Too much of it, though, is the kind of glove-off non-sense on corporate agendas and frankenfoods that puts people in the grocery aisle so confused about what might be good for them — and what might be best to leave on the shelf instead of playing Russian roulette. Many of us have seen these online comments. In a lot of cases, we might skim over them because – again – it is easier to ignore than start something that ends up with us banging our head against a wall. But, sometimes we decide it would be best to inform. And so the information starts, and we bring up research and actual on-farm scenerios and our experiences raising our kids beside us in the barn or the tractor cab. In fact, we nail every response with great, honest answers. Such great answers I figure, that the opposition determines are too good.

And so you are called a shill.

The shill card has to be one of my favourite comebacks. It never has anything to do with farm practices or food production – it simply is an effort to kill the buzz of truthful answers and instead create a hole of doubt around personal credibility. I’ve been called a shill, which I’ve come to find endearing — it tells me that someone has run out of logic.

I’ve been called a shill, which I’ve come to find endearing — it tells me that someone has run out of logic.

But as endearing as I find it, shill talk should be shut down.

Dr. Kevin Folta is at the University of Florida and one I enjoy following because of his passion for his work. He makes some interesting points on why calling someone a shill because you have nothing better to say, should actually hurt your own credibility before it hurts your targets.
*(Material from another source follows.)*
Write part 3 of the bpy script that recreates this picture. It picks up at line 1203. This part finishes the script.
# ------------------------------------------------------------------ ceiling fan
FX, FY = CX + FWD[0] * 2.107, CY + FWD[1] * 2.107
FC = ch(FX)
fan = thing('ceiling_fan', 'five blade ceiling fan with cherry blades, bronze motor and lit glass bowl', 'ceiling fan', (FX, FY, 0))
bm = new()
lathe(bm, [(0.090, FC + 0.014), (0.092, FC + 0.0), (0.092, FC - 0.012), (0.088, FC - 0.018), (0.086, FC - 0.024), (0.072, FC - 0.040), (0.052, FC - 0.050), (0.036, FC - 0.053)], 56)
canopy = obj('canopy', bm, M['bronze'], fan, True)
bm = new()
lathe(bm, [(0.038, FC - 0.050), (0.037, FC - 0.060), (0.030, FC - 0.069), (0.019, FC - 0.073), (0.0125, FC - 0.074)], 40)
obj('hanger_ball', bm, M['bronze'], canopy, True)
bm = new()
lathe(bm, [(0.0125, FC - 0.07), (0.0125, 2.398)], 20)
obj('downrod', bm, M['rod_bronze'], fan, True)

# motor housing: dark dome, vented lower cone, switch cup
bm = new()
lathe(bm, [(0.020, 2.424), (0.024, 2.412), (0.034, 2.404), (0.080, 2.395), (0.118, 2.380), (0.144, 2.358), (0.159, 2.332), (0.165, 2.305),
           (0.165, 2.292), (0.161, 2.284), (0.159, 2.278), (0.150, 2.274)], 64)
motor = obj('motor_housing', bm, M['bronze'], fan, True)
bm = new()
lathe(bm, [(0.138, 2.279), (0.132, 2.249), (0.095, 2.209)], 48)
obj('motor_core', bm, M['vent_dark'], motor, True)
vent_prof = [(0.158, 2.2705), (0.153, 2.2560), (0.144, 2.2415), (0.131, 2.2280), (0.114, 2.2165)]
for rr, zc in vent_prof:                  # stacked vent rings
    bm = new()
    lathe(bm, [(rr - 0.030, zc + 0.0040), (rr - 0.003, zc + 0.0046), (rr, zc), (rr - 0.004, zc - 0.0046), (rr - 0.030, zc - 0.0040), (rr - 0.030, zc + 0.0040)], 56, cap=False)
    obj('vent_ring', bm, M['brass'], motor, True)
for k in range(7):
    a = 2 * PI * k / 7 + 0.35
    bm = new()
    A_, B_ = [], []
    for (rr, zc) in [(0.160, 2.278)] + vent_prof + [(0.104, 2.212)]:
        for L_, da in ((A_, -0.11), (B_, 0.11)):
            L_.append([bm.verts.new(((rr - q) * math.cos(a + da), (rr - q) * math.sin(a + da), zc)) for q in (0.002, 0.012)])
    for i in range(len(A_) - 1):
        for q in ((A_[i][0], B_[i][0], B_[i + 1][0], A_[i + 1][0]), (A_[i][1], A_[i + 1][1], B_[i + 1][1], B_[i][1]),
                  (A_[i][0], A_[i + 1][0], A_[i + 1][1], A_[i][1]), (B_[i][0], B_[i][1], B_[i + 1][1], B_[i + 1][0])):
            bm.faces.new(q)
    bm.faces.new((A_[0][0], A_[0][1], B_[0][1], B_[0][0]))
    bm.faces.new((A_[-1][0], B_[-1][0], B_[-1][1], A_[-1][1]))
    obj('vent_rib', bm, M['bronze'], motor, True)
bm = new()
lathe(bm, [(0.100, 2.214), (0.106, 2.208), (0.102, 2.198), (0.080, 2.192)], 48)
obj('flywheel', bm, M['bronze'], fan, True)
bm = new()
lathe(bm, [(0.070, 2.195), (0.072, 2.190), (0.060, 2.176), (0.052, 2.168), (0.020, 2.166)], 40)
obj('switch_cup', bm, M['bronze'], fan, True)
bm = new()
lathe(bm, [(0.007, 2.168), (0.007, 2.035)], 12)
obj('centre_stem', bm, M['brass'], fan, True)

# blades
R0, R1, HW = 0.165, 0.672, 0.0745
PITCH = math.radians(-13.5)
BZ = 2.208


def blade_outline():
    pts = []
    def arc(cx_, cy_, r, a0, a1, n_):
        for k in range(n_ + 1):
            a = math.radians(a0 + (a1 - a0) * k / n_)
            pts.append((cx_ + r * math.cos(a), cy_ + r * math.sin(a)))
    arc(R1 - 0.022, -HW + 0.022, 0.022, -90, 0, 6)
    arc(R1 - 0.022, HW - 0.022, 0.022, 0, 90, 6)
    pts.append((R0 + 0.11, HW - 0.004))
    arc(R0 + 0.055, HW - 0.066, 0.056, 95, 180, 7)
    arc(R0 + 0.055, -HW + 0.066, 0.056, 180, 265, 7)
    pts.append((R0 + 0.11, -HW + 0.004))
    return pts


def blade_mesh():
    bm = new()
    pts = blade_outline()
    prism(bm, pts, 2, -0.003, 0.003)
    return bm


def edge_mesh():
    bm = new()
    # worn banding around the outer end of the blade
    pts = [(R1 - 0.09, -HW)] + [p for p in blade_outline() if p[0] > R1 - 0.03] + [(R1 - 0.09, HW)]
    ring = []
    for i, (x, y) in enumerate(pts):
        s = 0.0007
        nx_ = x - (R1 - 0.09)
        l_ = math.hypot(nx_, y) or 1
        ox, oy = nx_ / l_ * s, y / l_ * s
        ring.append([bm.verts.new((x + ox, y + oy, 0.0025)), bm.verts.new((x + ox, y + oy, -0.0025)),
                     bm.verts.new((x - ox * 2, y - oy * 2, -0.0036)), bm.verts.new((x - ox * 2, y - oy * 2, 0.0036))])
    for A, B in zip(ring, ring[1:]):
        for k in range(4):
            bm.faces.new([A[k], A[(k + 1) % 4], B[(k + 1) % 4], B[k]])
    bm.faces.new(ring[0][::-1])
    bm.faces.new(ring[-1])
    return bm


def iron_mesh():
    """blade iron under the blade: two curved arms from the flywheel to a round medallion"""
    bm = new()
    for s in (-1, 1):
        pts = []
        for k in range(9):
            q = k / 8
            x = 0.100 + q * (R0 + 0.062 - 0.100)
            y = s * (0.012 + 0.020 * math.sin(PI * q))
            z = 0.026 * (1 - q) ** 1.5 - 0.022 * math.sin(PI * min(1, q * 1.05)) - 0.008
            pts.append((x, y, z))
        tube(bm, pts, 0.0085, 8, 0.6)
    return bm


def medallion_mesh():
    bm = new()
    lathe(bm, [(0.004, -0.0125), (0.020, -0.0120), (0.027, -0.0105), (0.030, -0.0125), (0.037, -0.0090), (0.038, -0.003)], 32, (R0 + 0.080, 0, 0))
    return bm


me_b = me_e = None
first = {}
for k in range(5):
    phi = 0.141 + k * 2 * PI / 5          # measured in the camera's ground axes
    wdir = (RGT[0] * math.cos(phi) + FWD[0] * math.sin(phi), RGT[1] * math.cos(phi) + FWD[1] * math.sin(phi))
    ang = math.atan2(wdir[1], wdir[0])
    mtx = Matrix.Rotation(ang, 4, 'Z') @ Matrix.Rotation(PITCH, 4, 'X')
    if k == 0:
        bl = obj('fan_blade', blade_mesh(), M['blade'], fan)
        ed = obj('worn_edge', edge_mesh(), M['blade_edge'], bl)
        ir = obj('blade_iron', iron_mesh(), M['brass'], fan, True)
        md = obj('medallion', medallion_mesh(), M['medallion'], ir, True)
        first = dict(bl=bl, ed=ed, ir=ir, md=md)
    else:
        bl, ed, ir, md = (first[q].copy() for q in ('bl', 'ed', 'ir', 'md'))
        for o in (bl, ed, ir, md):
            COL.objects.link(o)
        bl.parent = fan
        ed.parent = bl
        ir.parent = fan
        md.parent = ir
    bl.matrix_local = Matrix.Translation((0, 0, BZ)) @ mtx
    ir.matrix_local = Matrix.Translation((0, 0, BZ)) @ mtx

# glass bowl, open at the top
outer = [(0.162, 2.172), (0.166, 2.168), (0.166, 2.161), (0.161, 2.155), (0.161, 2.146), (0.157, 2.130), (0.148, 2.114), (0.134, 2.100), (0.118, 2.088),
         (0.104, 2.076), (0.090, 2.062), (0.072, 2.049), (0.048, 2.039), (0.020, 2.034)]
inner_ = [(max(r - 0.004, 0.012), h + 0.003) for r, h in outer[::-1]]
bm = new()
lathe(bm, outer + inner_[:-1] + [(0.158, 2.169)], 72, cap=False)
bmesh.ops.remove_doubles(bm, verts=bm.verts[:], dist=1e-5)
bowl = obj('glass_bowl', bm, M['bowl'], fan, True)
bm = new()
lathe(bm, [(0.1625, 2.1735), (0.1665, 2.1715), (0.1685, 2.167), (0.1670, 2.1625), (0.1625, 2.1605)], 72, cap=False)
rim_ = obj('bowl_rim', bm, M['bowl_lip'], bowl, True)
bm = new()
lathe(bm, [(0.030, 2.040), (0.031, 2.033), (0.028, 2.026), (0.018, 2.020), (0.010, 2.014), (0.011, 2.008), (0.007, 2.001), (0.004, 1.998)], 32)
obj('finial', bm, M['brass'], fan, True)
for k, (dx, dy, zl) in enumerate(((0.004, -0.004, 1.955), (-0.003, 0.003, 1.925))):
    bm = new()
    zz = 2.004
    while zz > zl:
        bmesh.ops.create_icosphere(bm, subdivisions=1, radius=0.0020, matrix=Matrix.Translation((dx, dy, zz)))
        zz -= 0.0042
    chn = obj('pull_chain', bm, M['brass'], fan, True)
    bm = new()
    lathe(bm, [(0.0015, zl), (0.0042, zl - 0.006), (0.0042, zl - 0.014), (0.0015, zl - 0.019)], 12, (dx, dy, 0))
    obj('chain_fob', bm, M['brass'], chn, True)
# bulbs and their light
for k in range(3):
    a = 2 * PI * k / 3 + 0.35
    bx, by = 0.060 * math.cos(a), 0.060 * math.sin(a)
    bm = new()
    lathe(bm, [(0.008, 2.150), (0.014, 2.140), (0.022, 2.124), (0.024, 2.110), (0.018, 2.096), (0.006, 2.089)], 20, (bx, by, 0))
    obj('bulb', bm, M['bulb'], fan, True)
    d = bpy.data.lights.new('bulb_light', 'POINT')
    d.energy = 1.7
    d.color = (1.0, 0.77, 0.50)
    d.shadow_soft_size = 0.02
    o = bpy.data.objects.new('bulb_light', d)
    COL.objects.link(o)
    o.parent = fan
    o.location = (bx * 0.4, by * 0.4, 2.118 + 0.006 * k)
Mary Mangan, @Mem_Somerville, is another scientist I enjoy following and is someone I’ve seen on the receiving end of shill accusations. But her biography really states what this all boils down to. “The kind of independent scientist people claim they want to hear from, until they dislike the conclusions they hear.”

When people form an opinion on food, it sticks with them. Sometimes it is based on what they stand for, and other times for what they stand against. And with today’s conspiracy-loaded movement, it is hard to change minds.

But in the end, the idea that when nothing else can be said – shill needs to be used – it is an attack we cannot accept online anymore. Rather than scrolling through with a sigh, wondering where the logical debate fell off the tracks, we should question what makes it OK to throw out something aimed to hurt personal credibility when all that is happening is sharing differing views. We may not agree on how best to produce food, but we need to realize that different practices are good and you can vote with your wallet.

From now on, help shut down the shill talk.